Michael Palin is embroiled in some Monty Python related fanmail when we speak. “Someone wants to know the exact words I spoke up a Scottish mountain when filming The Holy Grail, for a T-shirt,” he tells me. “How am I supposed to remember that kind of detail?”

One would assume that being such a keen chronicler, writer and diarist, alongside his long list of other attributes: author, comedian, actor, traveller, explorer, documentary maker, historian, art critic and TV presenter, that he’d have that kind of detail written down somewhere. “I am a terrible scribbler and am currently editing my third volume of diaries,” he smiles, “but that was the 1970s. I probably couldn’t even remember what I said the next day,” Michael chuckles.

Besides he’s got more pressing things on his mind, namely his new book Brazil, a spin-off of the recent well-received BBC series, and the one remaining country Michael had not been to.

“That’s not why we made it though,” he smiles, “because while I hadn’t been there, Brazil has an increasingly high profile with the Olympics and World Cup coming, especially now that it has superceded us in terms of economy. “It’s very topical.”

And yet, the entire project was still a surprise: “I didn’t know if I was going to do any more long haul trips having done all the continents,” Michael says truthfully, “but I like to be impulsive and spontaneous so don’t have a long list of places to go, although fundamentally I’ve always been very curious about the world. I’m not the kind of person who sits around watching TV with the curtains drawn.”

Even so, Michael was not only surprised to be travelling again, but fell in love with Brazil. “I always expected to have a good time because it does have a certain reputation: sun, samba and relaxing attitude to life,” he laughs. “It’s still definitely a tropical paradise and it’s hard to avoid the pleasant side. “It’s not just the climate, abundant fruits and food, but the people themselves who live for today which is very refreshing for us northern Europeans who are consumed with guilt and self-doubt, and tend to look back rather than forwards. So I found that very inspiring, despite the many problems they have.”

Any of you who watched the series and saw Michael in full flow during the Gay Pride Carnival at Copacabana will know he attacked his role with gusto, dancing on a float along with the best of them.

“That was good fun even if I did look like a deckchair seller and I very much warmed to the transvestite Marjorie, so that didn’t phase me at all. I was more nervous interviewing the ex-president Cardoso, but he turned out to be a lovely guy with no pretensions.”

But that’s why Michael Palin gets commissioned again and again – he’s the David Attenborough of the travel world: “I’m just me being me, and if that means the subjects come out of their shell and give a personal view, all the better. So say what you have to say, and let the rest speak for itself,” he says. “The main thing is not to get in the way of the documentary – or the action.”

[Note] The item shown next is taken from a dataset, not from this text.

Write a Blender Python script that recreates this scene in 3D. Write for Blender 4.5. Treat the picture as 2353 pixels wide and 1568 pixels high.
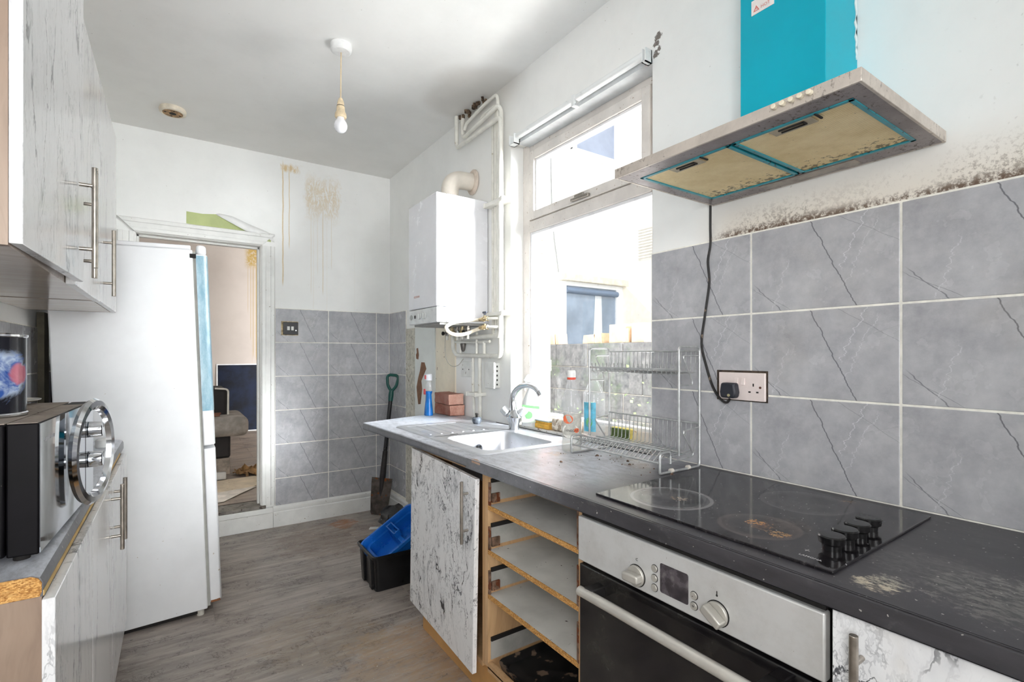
import bpy, bmesh, math, random
from mathutils import Matrix, Vector, noise as mnoise
for _o in list(bpy.data.objects):
    bpy.data.objects.remove(_o)
SC = bpy.context.scene
C = SC.collection
R = math.radians
PI = math.pi

# ------------------------------------------------------------------ camera, sky, sun, exposure
cam = bpy.data.cameras.new('camera')
cam.sensor_width = 36.0
cam.lens = 1137.7 / 2353 * 36.0
cam.shift_y = 30.9 / 2353
cam.clip_start = 0.02
cam_o = bpy.data.objects.new('camera', cam)
C.objects.link(cam_o)
cam_o.location = (0, 0, 1.272)
cam_o.rotation_euler = (R(90), 0, -0.59824)
SC.camera = cam_o

world = bpy.data.worlds.new('world')
SC.world = world
world.use_nodes = True
wt = world.node_tree
bg = wt.nodes['Background']
bg.inputs['Color'].default_value = (0.90, 0.95, 1.0, 1)
bg.inputs['Strength'].default_value = 1.55

sun = bpy.data.lights.new('sun', 'SUN')
sun.energy = 1.5
sun.angle = R(4)
sun.color = (1.0, 0.96, 0.90)
sun_o = bpy.data.objects.new('sun', sun)
C.objects.link(sun_o)
sun_o.rotation_euler = (R(42), 0, R(-28))     # high sun from over the roof, it lights the yard and never comes straight in at the window

def area(name, loc, rot, sx, sy, power, col=(1, 1, 1), portal=False, spread=180):
    l = bpy.data.lights.new(name, 'AREA')
    l.shape = 'RECTANGLE'
    l.size, l.size_y = sx, sy
    l.energy = power
    l.color = col
    l.spread = R(spread)
    if portal:
        l.cycles.is_portal = True
    o = bpy.data.objects.new(name, l)
    C.objects.link(o)
    o.location = loc
    o.rotation_euler = rot
    return o
# portal in the window, then added fill lamps: three in the yard,
# one by the left wall, one at the end wall, one next door
area('portal_window', (1.70, 1.726, 1.66), (0, R(90), 0), 1.5, 0.95, 0, portal=True)
area('yard_fill', (2.5, -1.3, 2.5), (1.352, 0, .294), 1.6, 1.6, 170, (0.97, 0.985, 1.0), spread=60)  # added lamp, brightens the back of the kitchen through the window
area('yard_fill_near', (2.6, 0.4, 2.3), (1.365, 0, .441), 1.4, 1.4, 110, (0.97, 0.985, 1.0), spread=75)  # added lamp, smaller and closer to the window
area('yard_fill_up', (2.3, 1.7, 0.3), (2.16, 0, 1.268), 1.8, 1.2, 78, (1.0, 0.99, 0.97))  # added lamp aimed up to brighten the ceiling
area('left_fill', (-.47, -0.15, 1.55), (0, R(-90), R(54)), 1.1, 0.9, 18, (0.98, 0.99, 1.0), spread=115)  # added fill lamp, the left wall has no window
area('end_fill', (0.5, -6.96, 1.4), (R(90), 0, 0), 1.8, 2.2, 135, (0.98, 0.99, 1.0))  # added fill lamp, the end wall has no opening
area('far_room_fill', (-2.45, 6.2, 1.6), (0, R(-90), 0), 1.0, 1.0, 9, (1.0, 0.98, 0.95))  # added fill lamp, the next room is closed on this side

vs = SC.view_settings
vs.view_transform = 'Standard'
vs.look = 'None'
vs.gamma = 1
vs.use_curve_mapping = False
vs.exposure = 0.32
SC.cycles.diffuse_bounces = 7
SC.cycles.max_bounces = 14
SC.cycles.transparent_max_bounces = 16
SC.cycles.sample_clamp_indirect = 8.0
SC.cycles.caustics_reflective = False
SC.cycles.caustics_refractive = False

# ------------------------------------------------------------------ node helper
def lin(r, g, b, a=1):
    f = lambda c: (c / 255 / 12.92) if c / 255 <= 0.04045 else ((c / 255 + 0.055) / 1.055) ** 2.4
    return (f(r), f(g), f(b), a)

class G:
    def __init__(s, name):
        s.m = bpy.data.materials.new(name)
        s.m.use_nodes = True
        s.t = s.m.node_tree
        s.b = s.t.nodes['Principled BSDF']
        s.out = s.t.nodes['Material Output']
    def n(s, t, **k):
        x = s.t.nodes.new(t)
        for a, v in k.items():
            setattr(x, a, v)
        return x
    def put(s, sock, v):
        if hasattr(v, 'is_output') or isinstance(v, bpy.types.NodeSocket):
            s.t.links.new(v, sock)
        else:
            if sock.type == 'RGBA' and isinstance(v, (tuple, list)) and len(v) == 3:
                v = (*v, 1)
            sock.default_value = v
    def obj(s):
        return s.n('ShaderNodeTexCoord').outputs['Object']
    def pos(s):
        return s.n('ShaderNodeNewGeometry').outputs['Position']
    def normal(s):
        return s.n('ShaderNodeNewGeometry').outputs['Normal']
    def rnd(s):
        return s.n('ShaderNodeObjectInfo').outputs['Random']
    def map(s, v, loc=(0, 0, 0), rot=(0, 0, 0), sc=(1, 1, 1)):
        x = s.n('ShaderNodeMapping')
        s.put(x.inputs[0], v)
        s.put(x.inputs[1], loc); s.put(x.inputs[2], rot); s.put(x.inputs[3], sc)
        return x.outputs[0]
    def noise(s, v, sc=5., det=3., ro=.5, dist=0., color=False):
        x = s.n('ShaderNodeTexNoise')
        s.put(x.inputs['Vector'], v)
        s.put(x.inputs['Scale'], sc); s.put(x.inputs['Detail'], det)
        s.put(x.inputs['Roughness'], ro); s.put(x.inputs['Distortion'], dist)
        return x.outputs['Color' if color else 0]
    def vor(s, v, sc=5., feature='F1', out='Distance', rand=1.):
        x = s.n('ShaderNodeTexVoronoi', feature=feature)
        s.put(x.inputs['Vector'], v); s.put(x.inputs['Scale'], sc); s.put(x.inputs['Randomness'], rand)
        return x.outputs[out]
    def ma(s, op, a, b=0., c=0., clamp=False):
        x = s.n('ShaderNodeMath', operation=op, use_clamp=clamp)
        s.put(x.inputs[0], a); s.put(x.inputs[1], b)
        if len(x.inputs) > 2:
            s.put(x.inputs[2], c)
        return x.outputs[0]
    def vm(s, op, a, b=(0, 0, 0)):
        x = s.n('ShaderNodeVectorMath', operation=op)
        s.put(x.inputs[0], a); s.put(x.inputs[1], b)
        return x.outputs[0]
    def add3(s, v, f, amp):
        """vector v pushed about by colour noise f"""
        d = s.vm('SUBTRACT', f, (.5, .5, .5))
        x = s.n('ShaderNodeVectorMath', operation='SCALE')
        s.put(x.inputs[0], d); s.put(x.inputs['Scale'], amp)
        return s.vm('ADD', v, x.outputs[0])
    def rng(s, v, a, b, c=0., d=1., smooth=True):
        x = s.n('ShaderNodeMapRange')
        x.interpolation_type = 'SMOOTHSTEP' if smooth else 'LINEAR'
        s.put(x.inputs[0], v); s.put(x.inputs[1], a); s.put(x.inputs[2], b); s.put(x.inputs[3], c); s.put(x.inputs[4], d)
        return x.outputs[0]
    def mix(s, f, a, b, mode='MIX'):
        x = s.n('ShaderNodeMix', data_type='RGBA', blend_type=mode)
        s.put(x.inputs[0], f); s.put(x.inputs[6], a); s.put(x.inputs[7], b)
        return x.outputs[2]
    def ramp(s, f, stops):
        x = s.n('ShaderNodeValToRGB')
        e = x.color_ramp.elements
        while len(e) < len(stops):
            e.new(.5)
        for i, (p, c) in enumerate(stops):
            e[i].position = p
            e[i].color = c if len(c) == 4 else (*c, 1)
        s.put(x.inputs[0], f)
        return x.outputs[0]
    def sep(s, v):
        x = s.n('ShaderNodeSeparateXYZ')
        s.put(x.inputs[0], v)
        return x.outputs[0], x.outputs[1], x.outputs[2]
    def comb(s, x_, y_, z_):
        x = s.n('ShaderNodeCombineXYZ')
        s.put(x.inputs[0], x_); s.put(x.inputs[1], y_); s.put(x.inputs[2], z_)
        return x.outputs[0]
    def bump(s, h, st=.2, d=.002):
        x = s.n('ShaderNodeBump')
        s.put(x.inputs['Strength'], st); s.put(x.inputs['Distance'], d); s.put(x.inputs['Height'], h)
        s.t.links.new(x.outputs[0], s.b.inputs['Normal'])
    def box(s, x, x0, x1, w):
        """soft window on one coordinate"""
        return s.ma('MULTIPLY', s.rng(x, x0 - w, x0 + w), s.rng(x, x1 + w, x1 - w))
    def near(s, x, x0, w):
        """thin line where |x-x0|<w"""
        return s.rng(s.ma('ABSOLUTE', s.ma('SUBTRACT', x, x0)), w, w * .35)
    def blob(s, v, c, r, n=None, amp=.4):
        """round stain: 1 inside radius r of c, edge broken by noise n"""
        d = s.vm('DISTANCE', v, c)
        x = s.n('ShaderNodeVectorMath', operation='DISTANCE')
        s.put(x.inputs[0], v); s.put(x.inputs[1], c)
        d = s.ma('DIVIDE', x.outputs['Value'], r)
        if n is not None:
            d = s.ma('ADD', d, s.ma('MULTIPLY', s.ma('SUBTRACT', n, .5), amp * 2))
        return s.rng(d, 1.1, .75)
    def fin(s, col, rough=.5, metal=0., spec=.5, coat=0.):
        s.put(s.b.inputs['Base Color'], col)
        s.put(s.b.inputs['Roughness'], rough)
        s.put(s.b.inputs['Metallic'], metal)
        s.put(s.b.inputs['Specular IOR Level'], spec)
        if coat:
            s.put(s.b.inputs['Coat Weight'], coat)
            s.put(s.b.inputs['Coat Roughness'], .06)
        return s.m

def plain(name, c, rough=.5, metal=0., spec=.5, var=.06, vsc=14., bump=0., coat=0., spots=None):
    """a simple worn surface: base colour with cloudy variation and optional specks"""
    g = G(name)
    v = g.obj()
    f = g.noise(v, vsc, 4, .6)
    c2 = tuple(max(0, x * (1 - var * 2.2)) for x in c[:3])
    c1 = tuple(min(1, x * (1 + var)) for x in c[:3])
    col = g.mix(g.rng(f, .3, .7), c2, c1)
    if spots:
        sc, th, sccol = spots
        k = g.rng(g.noise(v, sc, 2, .6), th, th + .05)
        col = g.mix(k, col, sccol)
    if bump:
        g.bump(g.noise(v, vsc * 6, 3, .6), bump, .001)
    return g.fin(col, g.rng(f, .2, .8, max(0, rough - .06), min(1, rough + .08)), metal, spec, coat)

# ------------------------------------------------------------------ mesh builder
def fillet(pts, r, n=6):
    pts = [Vector(p) for p in pts]
    out = [pts[0]]
    for i in range(1, len(pts) - 1):
        a, b, c = pts[i - 1], pts[i], pts[i + 1]
        u, w = (a - b), (c - b)
        q = min(r, u.length * .49, w.length * .49)
        u.normalize(); w.normalize()
        p0, p1 = b + u * q, b + w * q
        for k in range(n + 1):
            t = k / n
            out.append(p0 * (1 - t) ** 2 + b * (2 * t * (1 - t)) + p1 * t * t)
    out.append(pts[-1])
    return out

def smoothpath(pts, n=6):
    """Catmull-Rom through points"""
    P = [Vector(p) for p in pts]
    P = [P[0] * 2 - P[1]] + P + [P[-1] * 2 - P[-2]]
    out = []
    for i in range(1, len(P) - 2):
        for k in range(n):
            t = k / n
            a, b, c, d = P[i - 1], P[i], P[i + 1], P[i + 2]
            out.append(.5 * ((2 * b) + (c - a) * t + (2 * a - 5 * b + 4 * c - d) * t * t + (3 * b - a - 3 * c + d) * t ** 3))
    out.append(P[-2])
    return out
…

Predictably, the Brazilians succumbed to Michael’s eccentric British charm: “Well, one or two Brazilians knew who I was because Monty Python was huge there,” the 69-year-old admits. Is there anywhere Michael can go without being recognised? “Well it was worse in Brazil than Pakistan and Tibet or the 2 billion in China who had no idea who I was,” he chuckles. “But that suits me down to the ground because I prefer to be the observer than the observed.”

Even so, leaving Brazil’s sunshine and samba and returning to a cold wintry Britain must have been hard? “Not at all,” he says “I always want to come home and it’s really, important because as much as I love travelling, I also love the anticipation. Because I absorb myself in a new place and then have to scurry back to my burrow and record and document it. That’s my British side, putting the information together. I love the process of coming back and telling the story as much as doing it.”

Nowhere was this more evident than his time at Oxford University when the whole entertainer side of Michael was born. “I learned in my early years in Oxford to work the system, so while it was important to come up with the essays, which I did at night, that freed you up in the day to enjoy all the other opportunities out there, which got me started in cabaret and theatrical comedy. And then the Oxford Revue went to Edinburgh, which was a turning point. So Oxford totally directed my life,” he agrees.

“And yet, it is odd because although you’re in the best full-time education in the world, you’re are also changing at the same time and all sorts of things are going on, like making new friends, and it’s all a bit too much. Sometimes I think we should be educated later in life,” he says pensively.

In many ways, Michael has now come full circle, dedicating his time to research and writing rather than comedy. “Yes, it’s much more appropriate to my degree and I do rather academic things now, like art, painting, music, history and geography – there are so many things out there that interest me and I have a vivid imagination. But then I’ve never liked sitting around and doing nothing. I’d rather be sat in a pub, having a pint and talking to people anytime,” and then he stops and adds: “But I still know that what I do best is entertain people.”